Когда в наши дни эпигон и завистник хвастает, что прозу, как у Довлатова, он будто бы способен писать погонными километрами, - он и не догадывается, до чего смешон. Обаяние и ценность прозы Довлатова - как раз в том, что ее мало; что автор слишком серьезно относится к литературе и достаточно несерьезно - к себе, и потому - из печальной гордости - чаще помалкивает.
Дело и в тембре: у Довлатова - баритон; а погонные километры такой прозы легче одолеть тенорком.
Не знаю, у кого еще достало бы мужества сказать, как Довлатов:
"Мои книги публикуются и будут опубликованы все до единой. И я должен быть к этому готов. Потому что мои иллюзии собственной гениальности рассеются окончательно.
Видимо, я окажусь средним писателем. Пугаться этого не стоит. Ведь только пошляки боятся середины".
Храбрый был человек, причем талантливый и добрый. А в наши дни, в нашей стране храбростью обладают главным образом злые и глупые, и то лишь потому, что на их стороне численное превосходство.
Письмо XXVII
27 декабря 1995
Русский календарь в девятнадцатом веке отставал от советского на двенадцать суток и один час.

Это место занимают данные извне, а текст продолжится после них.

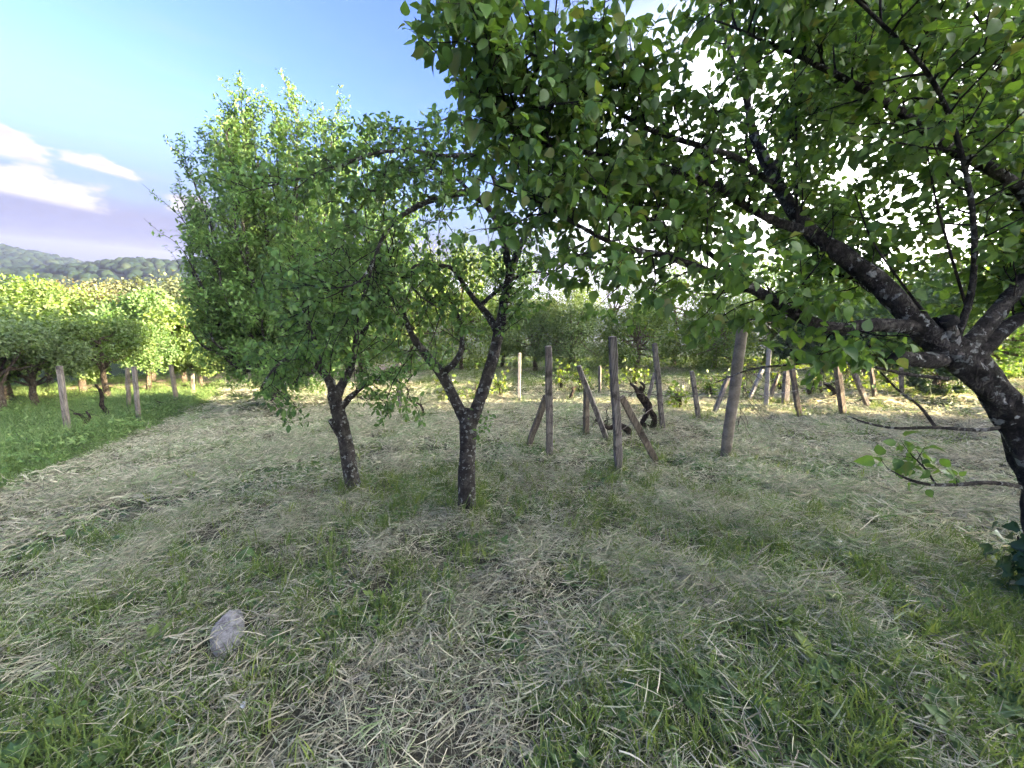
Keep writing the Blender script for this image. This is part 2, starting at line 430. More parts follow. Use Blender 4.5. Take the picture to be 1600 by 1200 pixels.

Так что только в этот вторник, примерно в пять пополудни, миновало 170 лет, как ударила картечью первая пушка с бульвара, где теперь Александровский (или - Трудящихся) сад, по мятежникам и зевакам на Петровской площади - Сенатской тож и Декабристов.
Впрочем, кто там был мятежник - оставим это идеологам разных режимов: пусть ищут в бессвязном происшествии сговор умыслов и выдают за смысл.
В приличных семьях когда-то говорили об этих людях: несчастные четырнадцатого декабря, - подразумевая казненных впоследствии, также самоубийц, и сосланных на каторгу, и разжалованных в солдаты, - всего человек сто двадцать или чуть побольше.
А в Петербурге в тот день убито:
"генералов - 1, штаб-офицеров - 1, обер-офицеров разных полков - 17, нижних чинов лейб-гвардии Московского полка - 93, Гренадерского - 69, экипажа гвардии - 103, конного - 17, во фраках и шинелях - 39, женска пола 9, малолетних - 19, черни - 903. Итого 1271 человек".
Это не считая тех раненых, кого полиция сбросила в Неву, под лед.
Будь у Николая I мегафон - в 1825 году еще, увы, не изобретенный, все, глядишь, и обошлось бы для большинства, и российская история развернулась бы повеселей.